• REQUIRED WORK:
Your copy should hold exactly the lines from the one containing "Write a Blender" to the one containing "PI = math.pi", inclusive, with no pictures.

• LISTING:

★ ★ ★ ★ ★

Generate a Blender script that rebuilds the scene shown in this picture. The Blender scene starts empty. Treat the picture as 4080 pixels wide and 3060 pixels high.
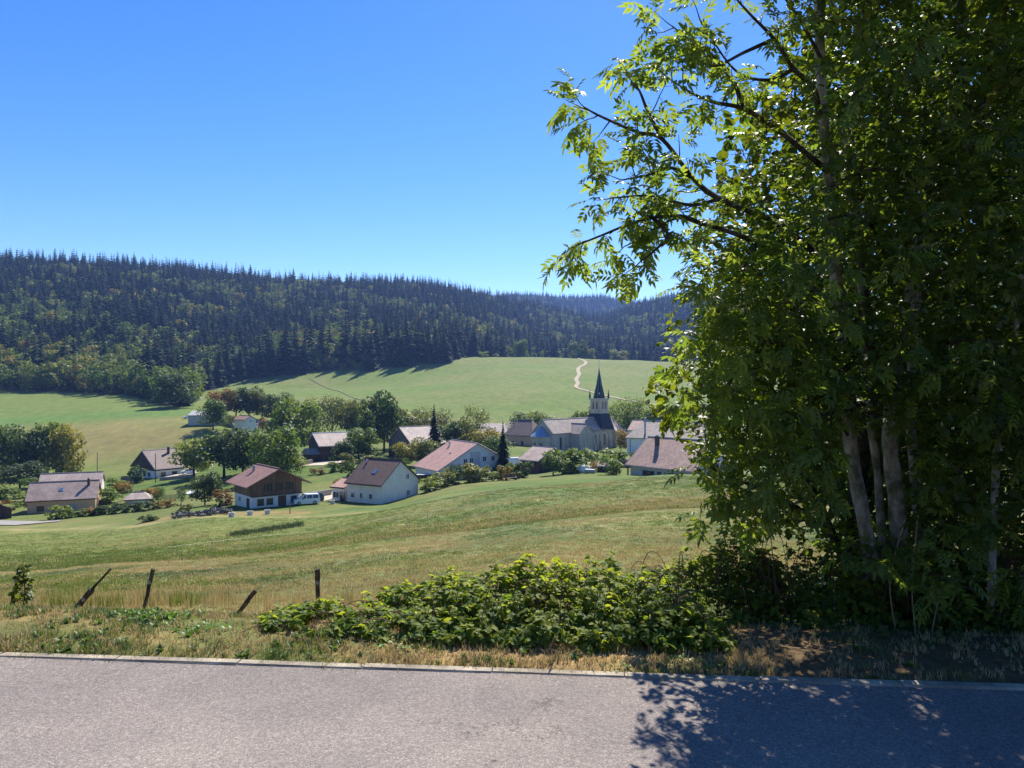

★ ★ ★ ★ ★

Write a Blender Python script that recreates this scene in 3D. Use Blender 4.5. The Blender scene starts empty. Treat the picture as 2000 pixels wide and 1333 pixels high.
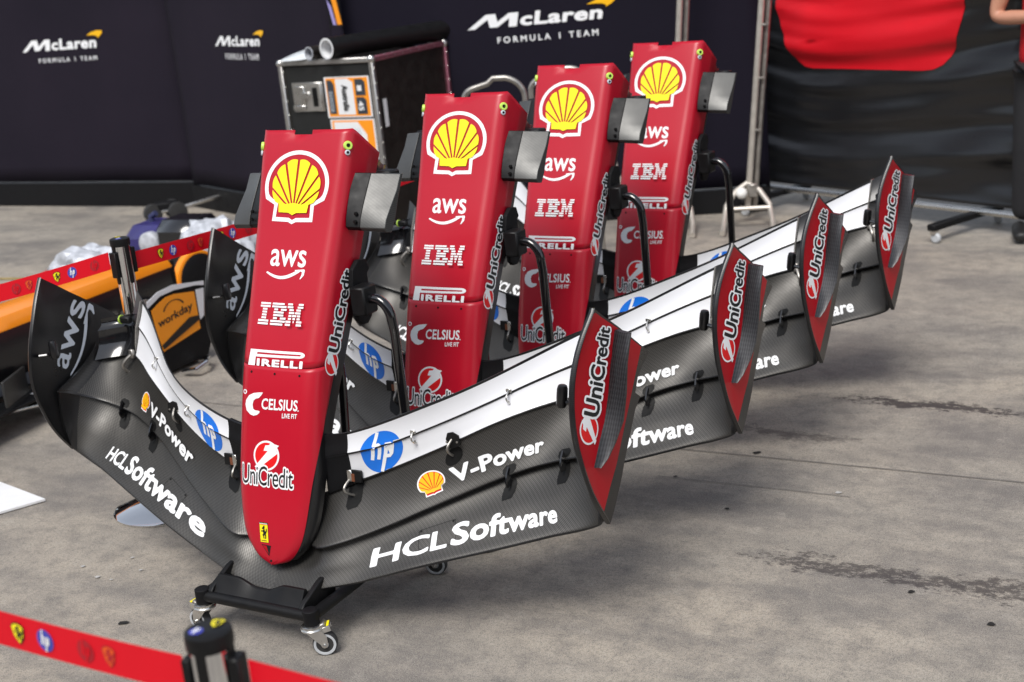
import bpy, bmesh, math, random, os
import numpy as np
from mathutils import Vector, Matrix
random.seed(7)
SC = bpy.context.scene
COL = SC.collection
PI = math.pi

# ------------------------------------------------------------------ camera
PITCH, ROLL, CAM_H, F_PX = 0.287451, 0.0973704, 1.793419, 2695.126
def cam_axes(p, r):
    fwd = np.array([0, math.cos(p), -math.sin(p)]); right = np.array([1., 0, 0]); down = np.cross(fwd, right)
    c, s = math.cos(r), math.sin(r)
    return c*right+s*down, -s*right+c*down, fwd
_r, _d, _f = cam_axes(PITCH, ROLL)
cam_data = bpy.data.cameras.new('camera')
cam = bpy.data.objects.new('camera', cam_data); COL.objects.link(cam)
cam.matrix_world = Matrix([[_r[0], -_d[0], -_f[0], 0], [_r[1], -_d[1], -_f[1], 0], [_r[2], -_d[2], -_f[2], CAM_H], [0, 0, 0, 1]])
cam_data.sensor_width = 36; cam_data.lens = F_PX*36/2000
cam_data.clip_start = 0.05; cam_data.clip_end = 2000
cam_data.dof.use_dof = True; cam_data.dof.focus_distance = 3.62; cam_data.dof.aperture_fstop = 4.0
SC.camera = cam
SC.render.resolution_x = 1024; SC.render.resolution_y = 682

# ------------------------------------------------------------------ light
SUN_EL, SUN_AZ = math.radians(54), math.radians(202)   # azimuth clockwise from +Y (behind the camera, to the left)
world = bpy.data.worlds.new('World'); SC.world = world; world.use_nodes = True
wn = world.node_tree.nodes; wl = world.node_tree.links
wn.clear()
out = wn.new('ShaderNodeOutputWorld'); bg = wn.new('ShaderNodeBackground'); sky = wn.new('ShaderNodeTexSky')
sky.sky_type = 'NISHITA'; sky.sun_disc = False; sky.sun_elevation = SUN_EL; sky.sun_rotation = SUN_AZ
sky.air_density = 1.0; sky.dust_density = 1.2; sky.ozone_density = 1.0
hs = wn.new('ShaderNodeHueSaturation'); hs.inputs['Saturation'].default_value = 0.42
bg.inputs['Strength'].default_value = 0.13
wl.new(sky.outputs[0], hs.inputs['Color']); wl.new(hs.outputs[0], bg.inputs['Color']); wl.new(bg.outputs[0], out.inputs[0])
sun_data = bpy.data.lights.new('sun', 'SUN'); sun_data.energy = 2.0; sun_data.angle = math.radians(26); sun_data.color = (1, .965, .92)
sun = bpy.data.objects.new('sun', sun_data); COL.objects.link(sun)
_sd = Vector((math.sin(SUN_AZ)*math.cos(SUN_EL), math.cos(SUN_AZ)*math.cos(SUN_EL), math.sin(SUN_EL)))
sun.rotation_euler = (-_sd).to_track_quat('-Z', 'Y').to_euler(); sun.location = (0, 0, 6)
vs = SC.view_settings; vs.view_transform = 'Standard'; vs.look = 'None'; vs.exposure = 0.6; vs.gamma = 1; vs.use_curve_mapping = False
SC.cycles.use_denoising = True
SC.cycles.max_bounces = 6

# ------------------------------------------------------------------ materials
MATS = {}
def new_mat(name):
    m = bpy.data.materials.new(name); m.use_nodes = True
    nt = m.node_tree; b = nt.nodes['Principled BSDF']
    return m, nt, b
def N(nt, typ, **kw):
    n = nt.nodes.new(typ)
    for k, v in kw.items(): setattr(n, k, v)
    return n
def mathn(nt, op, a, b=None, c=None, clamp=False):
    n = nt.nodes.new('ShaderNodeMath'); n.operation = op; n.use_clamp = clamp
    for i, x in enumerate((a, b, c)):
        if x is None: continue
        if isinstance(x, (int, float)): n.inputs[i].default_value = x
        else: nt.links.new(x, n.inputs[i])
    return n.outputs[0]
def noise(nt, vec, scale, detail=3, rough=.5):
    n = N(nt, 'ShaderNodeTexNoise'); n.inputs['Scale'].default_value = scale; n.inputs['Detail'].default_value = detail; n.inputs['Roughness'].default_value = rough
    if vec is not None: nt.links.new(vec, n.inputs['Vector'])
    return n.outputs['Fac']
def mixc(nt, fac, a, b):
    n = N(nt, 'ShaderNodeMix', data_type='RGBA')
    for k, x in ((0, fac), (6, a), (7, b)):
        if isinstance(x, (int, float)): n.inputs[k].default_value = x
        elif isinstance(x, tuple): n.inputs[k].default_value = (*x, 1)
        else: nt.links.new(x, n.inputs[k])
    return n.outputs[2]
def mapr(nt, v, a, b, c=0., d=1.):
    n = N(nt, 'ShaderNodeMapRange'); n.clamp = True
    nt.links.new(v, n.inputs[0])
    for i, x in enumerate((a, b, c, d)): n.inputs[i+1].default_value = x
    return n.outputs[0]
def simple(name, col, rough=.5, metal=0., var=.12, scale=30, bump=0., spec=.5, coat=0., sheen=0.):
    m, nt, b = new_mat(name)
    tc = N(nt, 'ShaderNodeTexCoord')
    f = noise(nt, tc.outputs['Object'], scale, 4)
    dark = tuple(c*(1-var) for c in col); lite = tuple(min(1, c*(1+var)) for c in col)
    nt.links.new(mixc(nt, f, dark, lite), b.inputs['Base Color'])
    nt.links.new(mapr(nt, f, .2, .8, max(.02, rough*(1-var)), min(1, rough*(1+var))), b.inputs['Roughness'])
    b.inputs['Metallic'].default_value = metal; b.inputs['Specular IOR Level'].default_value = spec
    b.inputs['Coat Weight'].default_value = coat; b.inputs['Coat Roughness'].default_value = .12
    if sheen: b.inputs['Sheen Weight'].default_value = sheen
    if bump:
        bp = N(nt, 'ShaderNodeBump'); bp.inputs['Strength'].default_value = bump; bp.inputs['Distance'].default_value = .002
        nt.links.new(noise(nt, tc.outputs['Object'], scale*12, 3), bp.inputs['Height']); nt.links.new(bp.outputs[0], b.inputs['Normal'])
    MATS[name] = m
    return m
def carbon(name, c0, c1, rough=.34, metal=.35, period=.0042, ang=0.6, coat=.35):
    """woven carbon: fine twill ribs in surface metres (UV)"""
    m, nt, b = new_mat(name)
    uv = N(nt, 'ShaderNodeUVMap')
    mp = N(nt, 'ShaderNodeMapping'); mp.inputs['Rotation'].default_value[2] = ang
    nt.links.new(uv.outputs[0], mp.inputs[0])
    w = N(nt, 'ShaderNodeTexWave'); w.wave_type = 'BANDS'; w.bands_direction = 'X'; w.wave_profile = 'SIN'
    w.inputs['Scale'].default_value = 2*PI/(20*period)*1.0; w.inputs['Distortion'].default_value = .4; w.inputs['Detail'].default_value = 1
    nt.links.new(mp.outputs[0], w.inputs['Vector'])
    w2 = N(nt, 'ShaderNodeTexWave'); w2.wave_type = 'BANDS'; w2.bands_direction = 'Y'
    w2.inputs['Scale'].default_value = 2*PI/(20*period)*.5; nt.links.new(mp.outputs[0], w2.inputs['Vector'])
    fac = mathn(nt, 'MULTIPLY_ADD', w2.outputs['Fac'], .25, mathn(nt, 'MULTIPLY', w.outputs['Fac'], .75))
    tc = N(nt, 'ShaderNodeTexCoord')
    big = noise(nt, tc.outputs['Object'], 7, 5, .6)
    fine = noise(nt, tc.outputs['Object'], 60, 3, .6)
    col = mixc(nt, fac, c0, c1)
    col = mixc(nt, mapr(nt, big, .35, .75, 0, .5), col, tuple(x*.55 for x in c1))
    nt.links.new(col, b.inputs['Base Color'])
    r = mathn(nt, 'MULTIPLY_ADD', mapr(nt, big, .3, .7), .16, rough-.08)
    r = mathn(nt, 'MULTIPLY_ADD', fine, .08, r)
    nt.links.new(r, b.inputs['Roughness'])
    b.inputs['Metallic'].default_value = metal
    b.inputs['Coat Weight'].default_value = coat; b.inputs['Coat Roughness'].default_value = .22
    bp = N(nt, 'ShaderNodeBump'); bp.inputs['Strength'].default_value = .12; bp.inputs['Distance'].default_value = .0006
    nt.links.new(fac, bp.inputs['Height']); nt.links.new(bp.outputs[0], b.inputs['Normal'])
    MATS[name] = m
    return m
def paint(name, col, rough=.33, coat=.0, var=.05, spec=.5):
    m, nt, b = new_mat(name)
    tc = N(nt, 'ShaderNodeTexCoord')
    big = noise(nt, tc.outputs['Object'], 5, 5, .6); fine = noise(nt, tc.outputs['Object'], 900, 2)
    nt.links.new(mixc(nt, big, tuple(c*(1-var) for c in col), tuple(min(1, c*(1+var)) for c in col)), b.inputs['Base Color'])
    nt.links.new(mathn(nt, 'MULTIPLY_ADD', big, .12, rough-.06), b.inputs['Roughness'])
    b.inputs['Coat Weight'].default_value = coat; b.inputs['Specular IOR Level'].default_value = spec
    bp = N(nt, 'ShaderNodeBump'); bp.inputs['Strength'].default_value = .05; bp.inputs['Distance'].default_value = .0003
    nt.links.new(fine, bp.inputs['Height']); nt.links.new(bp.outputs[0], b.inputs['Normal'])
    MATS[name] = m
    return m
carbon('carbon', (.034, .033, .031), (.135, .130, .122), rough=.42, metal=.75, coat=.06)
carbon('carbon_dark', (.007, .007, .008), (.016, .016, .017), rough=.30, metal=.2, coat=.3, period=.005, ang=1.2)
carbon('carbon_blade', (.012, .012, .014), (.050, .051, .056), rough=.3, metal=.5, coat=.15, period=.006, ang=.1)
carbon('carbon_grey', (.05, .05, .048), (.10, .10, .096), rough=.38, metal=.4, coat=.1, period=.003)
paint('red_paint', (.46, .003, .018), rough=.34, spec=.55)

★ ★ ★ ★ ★

• COMPLETE OUTPUT:
Write a Blender Python script that recreates this scene in 3D. Use Blender 4.5. The Blender scene starts empty. Treat the picture as 2000 pixels wide and 1333 pixels high.
import bpy, bmesh, math, random, os
import numpy as np
from mathutils import Vector, Matrix
random.seed(7)
SC = bpy.context.scene
COL = SC.collection
PI = math.pi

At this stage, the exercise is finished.